Dear Heart to Heart,
My girlfriend of about four months, DD, who is 40 years old and childless, recently disclosed to me that her 10-year-old goddaughter is the offspring of a former lover. I met CC several weeks ago on a trip we took to their home town of and she is now with DD for the summer. DD had previously cited her relationship with the girl's mother, ‘Pam’, as her primary connection to CC but she let it slip that she had actually known the father first. The reason DD had to tell me the whole story is because CC recently taunted me by saying, “My daddy was DD’s boyfriend before you!”

DD had spoken of 'Mark' soon after we met with some degree of sympathy and admiration, making no mention of him having been either a former boyfriend or CC’s father. She described him in rather graphic detail as a straight up ‘thug,’ a violent, heavily tattooed ex-con and former substance abuser - and White. DD revealed to me that both Pam and Mark’s new lady have expressed some feelings of insecurity regarding whatever feelings or intentions that may exist between her and Mark. I found the accusation unbelievable at the time since DD is a bright, independent, personable and very attractive Black woman whom a guy like Mark could never DREAM of attracting. I asked her if they had dated and she consistently denied having done so.

But DD finally did admit that she had dated Mark some time before he met Pam during a time in her life when she needed someone who was “rough” and able to make her feel “safe” in the somewhat unsavory environment in which she then worked – part-time.

Now I don’t know what to think. DD has confided to me that she has had a lot of ill-advised relationships in the past which she specifically now regrets often became “physical” much too soon. It is for this reason that we began our relationship with a commitment to celibacy.

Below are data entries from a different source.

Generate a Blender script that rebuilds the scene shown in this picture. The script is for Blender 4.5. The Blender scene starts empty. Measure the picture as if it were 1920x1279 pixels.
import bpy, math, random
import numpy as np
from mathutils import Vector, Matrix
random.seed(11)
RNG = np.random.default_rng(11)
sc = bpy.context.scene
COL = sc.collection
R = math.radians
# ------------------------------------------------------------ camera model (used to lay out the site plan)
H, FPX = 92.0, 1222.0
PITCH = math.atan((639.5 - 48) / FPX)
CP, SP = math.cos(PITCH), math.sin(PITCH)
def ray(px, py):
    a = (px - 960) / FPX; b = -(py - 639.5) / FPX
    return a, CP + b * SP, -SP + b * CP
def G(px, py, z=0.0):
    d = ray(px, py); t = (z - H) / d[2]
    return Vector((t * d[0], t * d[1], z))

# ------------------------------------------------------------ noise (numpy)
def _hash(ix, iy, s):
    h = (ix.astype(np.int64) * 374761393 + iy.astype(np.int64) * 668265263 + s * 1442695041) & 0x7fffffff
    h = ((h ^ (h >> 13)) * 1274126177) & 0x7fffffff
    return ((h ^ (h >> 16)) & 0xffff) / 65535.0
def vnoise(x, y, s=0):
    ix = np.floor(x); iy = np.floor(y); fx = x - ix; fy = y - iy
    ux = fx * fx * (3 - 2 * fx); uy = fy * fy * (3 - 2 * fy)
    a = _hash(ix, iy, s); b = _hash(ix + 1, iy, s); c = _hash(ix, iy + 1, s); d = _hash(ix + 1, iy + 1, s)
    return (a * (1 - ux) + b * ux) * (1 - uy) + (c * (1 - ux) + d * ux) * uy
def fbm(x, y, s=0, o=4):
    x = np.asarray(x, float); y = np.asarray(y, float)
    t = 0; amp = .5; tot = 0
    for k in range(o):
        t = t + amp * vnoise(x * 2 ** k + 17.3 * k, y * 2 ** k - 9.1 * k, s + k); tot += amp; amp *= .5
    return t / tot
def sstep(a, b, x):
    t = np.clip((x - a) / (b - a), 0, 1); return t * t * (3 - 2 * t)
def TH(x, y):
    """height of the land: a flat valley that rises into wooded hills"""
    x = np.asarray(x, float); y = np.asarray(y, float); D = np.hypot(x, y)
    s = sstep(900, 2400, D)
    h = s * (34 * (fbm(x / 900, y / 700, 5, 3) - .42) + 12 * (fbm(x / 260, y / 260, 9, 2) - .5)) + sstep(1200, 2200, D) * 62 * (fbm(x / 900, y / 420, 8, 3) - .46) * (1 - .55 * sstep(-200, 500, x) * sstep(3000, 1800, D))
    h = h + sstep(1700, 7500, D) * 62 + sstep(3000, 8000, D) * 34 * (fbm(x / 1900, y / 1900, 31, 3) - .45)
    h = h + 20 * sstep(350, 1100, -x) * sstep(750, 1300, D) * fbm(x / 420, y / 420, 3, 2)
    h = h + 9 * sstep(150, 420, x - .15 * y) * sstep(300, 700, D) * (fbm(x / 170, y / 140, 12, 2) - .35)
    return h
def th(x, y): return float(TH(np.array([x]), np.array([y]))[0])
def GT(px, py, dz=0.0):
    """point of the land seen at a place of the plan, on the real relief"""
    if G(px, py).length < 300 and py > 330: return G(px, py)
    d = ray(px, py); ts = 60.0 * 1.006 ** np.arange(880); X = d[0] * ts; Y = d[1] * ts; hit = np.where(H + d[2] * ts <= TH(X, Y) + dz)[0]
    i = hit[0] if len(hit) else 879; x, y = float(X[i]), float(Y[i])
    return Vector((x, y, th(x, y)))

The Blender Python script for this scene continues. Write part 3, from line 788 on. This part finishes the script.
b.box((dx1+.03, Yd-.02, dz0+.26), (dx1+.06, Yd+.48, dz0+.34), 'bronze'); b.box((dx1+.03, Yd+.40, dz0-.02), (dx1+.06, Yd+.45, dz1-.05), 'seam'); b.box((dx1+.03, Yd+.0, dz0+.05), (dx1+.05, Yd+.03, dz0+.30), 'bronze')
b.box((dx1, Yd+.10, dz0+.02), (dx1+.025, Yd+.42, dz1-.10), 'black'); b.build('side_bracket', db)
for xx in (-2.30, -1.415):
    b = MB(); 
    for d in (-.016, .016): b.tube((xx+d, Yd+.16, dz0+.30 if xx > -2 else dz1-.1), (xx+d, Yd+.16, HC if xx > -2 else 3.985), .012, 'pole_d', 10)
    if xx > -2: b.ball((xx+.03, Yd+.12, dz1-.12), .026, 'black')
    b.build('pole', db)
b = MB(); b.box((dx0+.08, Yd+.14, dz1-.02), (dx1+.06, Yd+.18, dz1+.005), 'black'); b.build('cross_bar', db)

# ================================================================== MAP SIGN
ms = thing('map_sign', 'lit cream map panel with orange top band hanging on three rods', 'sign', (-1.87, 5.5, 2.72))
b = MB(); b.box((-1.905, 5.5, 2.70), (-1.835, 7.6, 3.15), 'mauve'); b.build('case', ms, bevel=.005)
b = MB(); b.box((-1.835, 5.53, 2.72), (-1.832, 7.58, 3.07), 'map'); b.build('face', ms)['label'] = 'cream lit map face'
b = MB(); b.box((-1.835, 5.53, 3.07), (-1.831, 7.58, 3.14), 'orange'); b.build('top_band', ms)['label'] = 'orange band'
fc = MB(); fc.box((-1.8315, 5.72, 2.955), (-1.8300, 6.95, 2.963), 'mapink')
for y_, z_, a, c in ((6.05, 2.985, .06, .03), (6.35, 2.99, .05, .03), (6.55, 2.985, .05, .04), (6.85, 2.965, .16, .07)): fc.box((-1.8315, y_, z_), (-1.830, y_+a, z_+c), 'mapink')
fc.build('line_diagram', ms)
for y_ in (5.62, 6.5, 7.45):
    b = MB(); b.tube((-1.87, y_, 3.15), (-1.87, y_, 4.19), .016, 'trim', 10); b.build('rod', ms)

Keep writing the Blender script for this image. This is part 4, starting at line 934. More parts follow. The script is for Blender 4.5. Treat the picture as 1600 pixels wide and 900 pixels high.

This is a difficult situation for me because she’s been very good to me—loving, affirming and understanding. But I don't feel good about her having kept all of this from me and wonder if there is more to what appears to be a continuing relationship with this man. I’ve been through deceitful relationships before… so I don’t like feeling that I’m being lied to, deceived or uninformed. But does any of this really matter? Am I the one who’s insecure? Any suggestions/comments?



Dear DD’s Man:
I admire much about the way you have proceeded in this relationship. You seem to be very loving and caring toward DD and accepting about her goddaughter CC’s presence in her life. It is also commendable that you both have made a commitment to celibacy. The issue to be resolved in your relationship, however, is one of trust. You need to be able to trust her and she has not made that easy. I suspect that there may be other issues that she has not been forthcoming about, although I hope this is not the case. And yes, it matters. I’d suggest having a real heart-to-heart with DD, telling her what your concerns are and asking her why she wasn’t truthful about the CC/Mark situation and whether she would agree to go to couples counseling with you. If her answers aren’t satisfactory, I hope you’ll start looking for what you deserve: someone who is appreciative, loving and, most of all, honest.